Sedangkan Proses Pelayanan merupakan suatu proses. Proses tersebut menghasilkan suatu produk yang berupa pelayanan kemudian diberikan kepada pelanggan. Pelayanan dapat dibedakan menjadi tiga kelompok (Gonroos dalam Sutopo dan Suryanto, 2003:13):
a. Core service
Core service adalah pelayanan yang diberikan kepada pelanggan sebagai produk utamanya. Misalnya untuk hotel berupa penyediaan kamar. Perusahaan dapat memiliki beberapa core service, misalnya perusahaan penerbangan menawarkan penerbangan dalam negeri dan luar negeri.

b. Facilitating service
Facilitating service adalah fasilitas pelayanan tambahan kepada pelanggan. Misalnya pelayanan “check in” dalam penerbangan. Facilitating service merupakan pelayanan tambahan yang wajib.

c. Supporting service
Supporting service adalah pelayanan tambahan untuk meningkatkan nilai pelayanan atau membedakan dengan pelayanan pesaing. Misalnya restoran di suatu hotel.

Janji pelayanan (service offering) merupakan suatu proses yaitu interaksi antara pembeli (pelanggan) dan penjual (penyedia layanan).

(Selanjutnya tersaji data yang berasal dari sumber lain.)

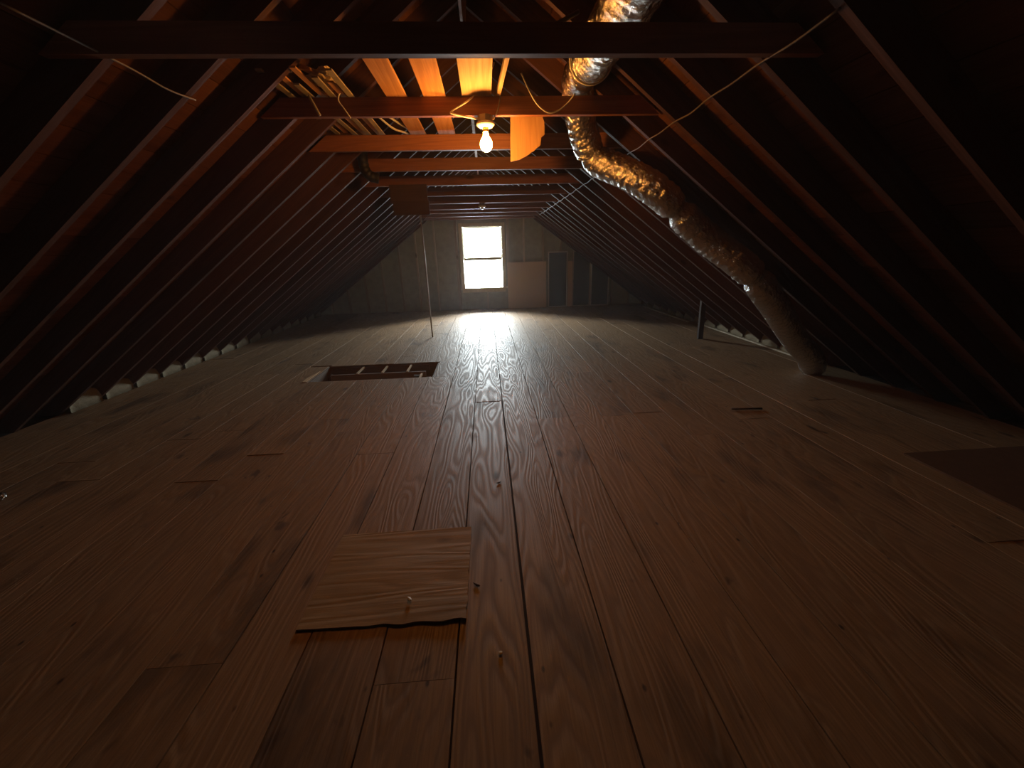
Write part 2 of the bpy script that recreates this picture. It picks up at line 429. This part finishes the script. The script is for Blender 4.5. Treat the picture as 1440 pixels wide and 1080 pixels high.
wall = gable('wall_back', WALL_Y, WALL_Y + 0.10, (WX0 - 0.04, WX1 + 0.04, WZ0 - 0.04, WZ1 + 0.04), M_WALL)
wall['label'] = 'far gable wall of fibreboard between studs around the window'
wf = gable('wall_front', YB - 0.1, YB, None, M_DARK); wf['label'] = 'unlit gable wall behind the camera'
STUDS = [-4.15, -3.68, -3.2, -2.73, -2.25, -1.8, -1.31, 1.0, 1.5, 1.97, 2.45, 2.93, 3.4, 3.88]
for x in STUDS:
    zt = zraf(x) + 0.12
    box('stud', x - 0.02, x + 0.02, WALL_Y - 0.07, WALL_Y - 0.001, 0.0, zt, M_STUD, wall)
for x in (WX0 - 0.17, WX1 + 0.17):
    box('stud', x - 0.035, x + 0.035, WALL_Y - 0.08, WALL_Y - 0.001, 0.0, zraf(x) + 0.12, M_STUD, wall)
box('stud', -0.02, 0.02, WALL_Y - 0.07, WALL_Y - 0.001, 0.0, WZ0 - 0.16, M_STUD, wall)
box('stud', -0.12, -0.08, WALL_Y - 0.07, WALL_Y - 0.001, WZ1 + 0.16, ZR + 0.1, M_STUD, wall)

# ---- window: casing, sill, two sashes with panes
win = struct(empty('window_1', ((WX0 + WX1) / 2, WALL_Y, WZ0)), 'double hung window blown out by daylight in the far gable')
def wbox(n, x0, x1, y0, y1, z0, z1, m, par=win):
    o = box(n, x0, x1, y0, y1, z0, z1, m, None, bev=0.004)
    base = win.location
    o.parent = par
    if par is win: o.location = Vector(o.location) - base
    else: o.location = Vector(o.location) - base - par.location
    return o
cz = 0.10
wbox('casing', WX0 - cz, WX0 - 0.01, WALL_Y - 0.03, WALL_Y - 0.001, WZ0 - 0.02, WZ1 + cz, M_TRIM)
wbox('casing', WX1 + 0.01, WX1 + cz, WALL_Y - 0.03, WALL_Y - 0.001, WZ0 - 0.02, WZ1 + cz, M_TRIM)
wbox('casing', WX0 - 0.01, WX1 + 0.01, WALL_Y - 0.03, WALL_Y - 0.001, WZ1 + 0.01, WZ1 + cz, M_TRIM)
wbox('sill', WX0 - 0.13, WX1 + 0.13, WALL_Y - 0.07, WALL_Y - 0.001, WZ0 - 0.05, WZ0 - 0.02, M_TRIM)
wbox('apron', WX0 - 0.09, WX1 + 0.09, WALL_Y - 0.025, WALL_Y - 0.001, WZ0 - 0.14, WZ0 - 0.05, M_TRIM)
wbox('jamb', WX0 - 0.038, WX0 - 0.012, WALL_Y, WALL_Y + 0.11, WZ0 - 0.04, WZ1 + 0.04, M_TRIM)
wbox('jamb', WX1 + 0.012, WX1 + 0.038, WALL_Y, WALL_Y + 0.11, WZ0 - 0.04, WZ1 + 0.04, M_TRIM)
wbox('jamb', WX0 - 0.012, WX1 + 0.012, WALL_Y, WALL_Y + 0.11, WZ1 + 0.012, WZ1 + 0.038, M_TRIM)
ZM = 1.31
def sash(z0, z1, y, inset):
    s = empty('sash'); s.parent = win; s.location = (0, 0, 0)
    t = 0.028; tm = 0.06
    a, b = WX0 - 0.01 + inset, WX1 + 0.01 - inset
    wbox('stile', a, a + t, y, y + 0.035, z0, z1, M_TRIM, s); wbox('stile', b - t, b, y, y + 0.035, z0, z1, M_TRIM, s)
    lo_, hi_ = (tm if z0 > 1 else t), (tm if z1 < 1.6 else t)
    wbox('rail', a + t, b - t, y, y + 0.035, z0, z0 + lo_, M_TRIM, s); wbox('rail', a + t, b - t, y, y + 0.035, z1 - hi_, z1, M_TRIM, s)
    wbox('pane', a + t - 0.004, b - t + 0.004, y + 0.015, y + 0.019, z0 + t - 0.004, z1 - t + 0.004, M_GLASS, s)
    return s
sash(ZM - 0.028, WZ1 + 0.01, WALL_Y + 0.055, 0.0)
sash(WZ0 - 0.01, ZM + 0.020, WALL_Y + 0.015, 0.012)

# ================================================================== OBJECTS
# ---- collar ties (beams)
ties = {0: (2.228, 0.102, 'unlit collar beam nearest the camera, spanning the whole top of the picture'),
        3: (2.366, 0.110, 'dark collar beam that carries the lit bulb'),
        5: (2.340, 0.120, 'orange-lit collar beam right behind the glowing bulb'),
        7: (2.325, 0.120, 'reddish collar beam just in front of the one with the plywood panel'),
        9: (2.300, 0.115, 'collar beam that the square plywood panel is nailed to'),
        11: (2.279, 0.115, 'collar beam between the plywood panel and the unlit lamp holder'),
        13: (2.262, 0.110, 'collar beam that carries the unlit lamp holder'),
        15: (2.250, 0.110, 'first collar beam beyond the unlit lamp holder'),
        17: (2.256, 0.110, 'second collar beam beyond the unlit lamp holder'),
        19: (2.250, 0.110, 'collar beam second from the far gable wall'),
        21: (2.250, 0.110, 'collar beam nearest the far gable wall above the window')}
for k, (zb, hh, lab) in ties.items():
    z1 = zb + hh
    def xa(z): return (ZR + RD / COS - 0.03 - z) / TAN
    y1 = yk(k) - 0.0645; y0 = y1 - 0.038
    poly = [(XR - xa(zb), 0), (XR + xa(zb), 0), (XR + xa(z1), hh), (XR - xa(z1), hh)]
    o = prism('collar_tie', [(x - XR, z) for x, z in poly], -0.019, 0.019, M_TIE, None, (XR, (y0 + y1) / 2, zb))
    tag(o, lab, 'beam', 'collar ties')
ty = lambda k: yk(k) - 0.0835        # centre of a tie

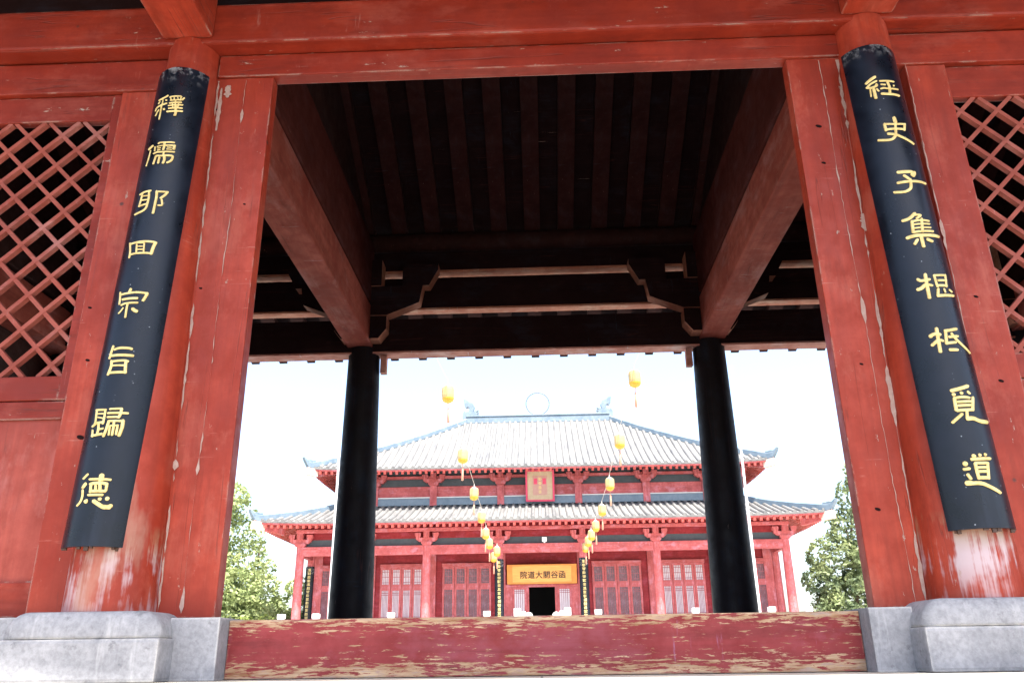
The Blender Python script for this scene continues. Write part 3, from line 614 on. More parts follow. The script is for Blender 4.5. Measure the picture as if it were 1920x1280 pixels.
couplet('L', ((-2.33, -.10, .67), (-2.275, -.02, 3.78)), (-2.30, -0.25, 0.67), 'black curved board with gold characters on the left gate column', (0.650, 3.700))
couplet('R', ((2.248, -.10, .68), (2.20, -.02, 3.77)), (2.23, -0.25, 0.68), 'black curved board with gold characters on the right gate column', (0.660, 3.685))

# ================================================================ temple hall
hall = thing('temple_hall', (0, 55.5, -1.35), 'large red two tiered temple hall with pale hipped tile roofs behind the gate', 'temple')
YC = 55.5
COLX = [-14.5, -10.65, -6.85, -2.5, 2.5, 6.85, 10.65, 14.5]
g = MB(); g.box(-16.2, 16.2, 41.7, 69.3, -1.345, 1.2, 0.03); obj('platform', g, M_stone_hall, hall)
# colonnade
c0 = None
for x in COLX:
    for y in ((45.74,) if abs(x) < 14 else (45.74, 48.3, 52.0, 55.5, 59.0, 62.7, 65.26)):
        if c0 is None:
            g = MB(); g.lathe(column_profile(0.275, 0.235, 0, 5.03), (0, 0, 0), 24)
            c0 = obj('column', g, M_hall, hall, (x, y-YC, 1.2+1.35))
        else: again(c0, (x, y-YC, 2.55))
# lintels and beams of the lower storey
def ringbeam(name, hx, y0, y1, z0, z1, w, mat, matx):
    g = MB(); g.box(-hx-0.001, hx+0.001, y0-w/2, y0+w/2, z0, z1, 0.015); obj(name, g, matx, hall)
    g = MB(); g.box(-hx, hx, y1-w/2, y1+w/2, z0, z1); obj(name, g, matx, hall)
    for s in (-1, 1):
        g = MB(); g.box(s*hx-w/2, s*hx+w/2, y0+w/2+.002, y1-w/2-.002, z0, z1); obj(name, g, mat, hall)
ringbeam('lintel', 14.5, 45.74, 65.26, 5.70, 6.225, 0.30, M_hall, M_hall_x)
ringbeam('eave_purlin', 14.72, 45.42, 65.58, 7.02, 7.22, 0.2, M_hall, M_hall_x)
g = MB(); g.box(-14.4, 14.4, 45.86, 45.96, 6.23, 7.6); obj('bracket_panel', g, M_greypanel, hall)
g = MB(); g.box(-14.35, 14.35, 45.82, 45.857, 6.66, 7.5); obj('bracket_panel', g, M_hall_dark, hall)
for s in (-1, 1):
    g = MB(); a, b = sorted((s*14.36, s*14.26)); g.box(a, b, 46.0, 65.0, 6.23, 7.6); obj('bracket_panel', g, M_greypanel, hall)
def bracket_mb(k=1.0):
    g = MB()
    g.prism([(-.24*k, 0), (.24*k, 0), (.32*k, .10), (.32*k, .20), (-.32*k, .20), (-.32*k, .10)], -.20, .20)
    g.prism([(-.46*k, .202), (.46*k, .202), (.64*k, .34), (.66*k, .44), (-.66*k, .44), (-.64*k, .34)], -.14, .14)
    for s in (-1, 1): g.prism([(s*.40*k, .442), (s*.64*k, .442), (s*.72*k, .58), (s*.72*k, .72), (s*.36*k, .72), (s*.36*k, .58)], -.15, .15)
    g.prism([(-.17*k, .442), (.17*k, .442), (.17*k, .80), (-.17*k, .80)], -.32, .30)
    return g
b0 = obj('bracket', bracket_mb(), M_hall, hall, (COLX[0], 45.66-YC, 6.23+1.35))
for x in COLX[1:]: again(b0, (x, 45.66-YC, 7.58))

# walls, doors and windows of the lower storey
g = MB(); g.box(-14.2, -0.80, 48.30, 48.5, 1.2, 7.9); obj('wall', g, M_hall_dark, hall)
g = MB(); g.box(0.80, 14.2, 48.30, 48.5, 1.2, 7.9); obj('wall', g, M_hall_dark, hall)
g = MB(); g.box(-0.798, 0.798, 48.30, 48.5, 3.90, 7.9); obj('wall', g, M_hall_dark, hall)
g = MB(); g.box(-14.2, 14.2, 62.5, 62.7, 1.2, 7.9)
for s in (-1, 1):
    a, b = sorted((s*14.2, s*14.0)); g.box(a, b, 48.502, 62.498, 1.2, 7.9)
obj('wall', g, M_hall_dark, hall)
g = MB(); g.box(-14.0, 14.0, 48.51, 62.49, 7.7, 7.8); obj('ceiling', g, M_dark, hall)
g = MB(); g.box(-3.0, 3.0, 53.0, 53.1, 1.2, 7.6); obj('inner_screen', g, M_dark, hall)
g = MB(); g.box(-14.0, 14.0, 48.51, 62.49, 1.202, 1.21); obj('inner_floor', g, M_dark, hall)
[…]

Pelayanan meliputi berbagai bentuk. Pelayanan perlu ditawarkan agar dikenal dan menarik perhatian pelanggan. Pelayanan yang ditawarkan merupakan “janji” dari pemberi layanan kepada pelanggan yang wajib diketahui agar pelanggan puas.

Dari definisi di atas maka dapat disimpulkan pelayanan prima adalah :
1. Pelayanan prima merupakan kegiatan pelayanan yang dilaksanakan oleh penyelenggara pelayanan publik sebagai upaya pemenuhan kebutuhan penerima pelayanan maupun pelaksanaan ketentuan peraturan perundang-undangan secara baik atau minimal sesuai dengan standar pelayanan yang telah ditentukan.
2. Tujuan pelayanan prima adalah memberikan pelayanan yang dapat memenuhi dan memuaskan kebutuhan serta berfokus kepada pelanggan/masyarakat secara sangat baik atau terbaik.
3. Pelayanan prima bermanfaat bagi upaya peningkatan kualitas pelayanan pemerintah kepada masyarakat sebagai pelanggan dan sebagai acuan pengembangan penyusunan standar pelayanan.